Consumer staples led the decliners, falling 2.7%.
The selloff dragged the sector to its lowest level since Dec. 3 and probably completed a Descending Triangle. Still, the price may have found support by both a hammer developed on Feb. 23 and the 200 DMA, which has been acting as a built-in uptrend line. If the price falls below this dual support, we expect it to keep dropping.
Health Care was the second-worst performer, tumbling over 2%.
The price is in the process of forming an H&S top
The third laggard yesterday was Utilities, which gave up 1.55% of value.
The price developed a Bearish Engulfing pattern at the sector's Dec. 31 record high resistance. This sector, however, is in the second-best technical shape after Energy.
It's noteworthy that even on a day where most of the market ended in the red, the underperformers were defensive stocks. We can only assume that sectors that should rise during a market route were pressured lower by profit-taking.
Yields on the 10-year benchmark note rose for the third straight day ahead of a widely expected Fed rate increase of 25 basis points next week.
Though rates climbed, they found resistance at a point that could prove to be the right shoulder of an H&S top. However, we're betting that the earlier, bullish symmetrical triangle will win out, sending yields even higher.

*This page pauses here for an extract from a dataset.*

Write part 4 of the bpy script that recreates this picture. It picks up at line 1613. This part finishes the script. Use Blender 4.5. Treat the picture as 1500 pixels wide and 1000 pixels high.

The dollar fell for the second day.
The USD slide was a return move to an H&S continuation pattern.
Gold gave up earlier gains.
The yellow metal retreated from its highest levels since Aug. 10, just 2.6% from the Aug. 6 record close, fulfilling our prediction.
Bitcoin surged 8.8% after Treasury Secretary Janet Yellen inadvertently published what appeared to be a constructive approach by President Joseph Biden on regulating the cryptocurrency space. While this news could be a game-changer for the asset class, we'd like to see proof of a reversal in the supply and demand dynamic on the chart.
A rally above $45,000 could complete a small H&S bottom. As long as the neckline of the enormous H&S top remains, we are forced to put our chips on a short.
Oil prices fell after the US announced a ban on Russian imports. The retreat comes after a whopping 35% surge for the energy commodity in just seven sessions.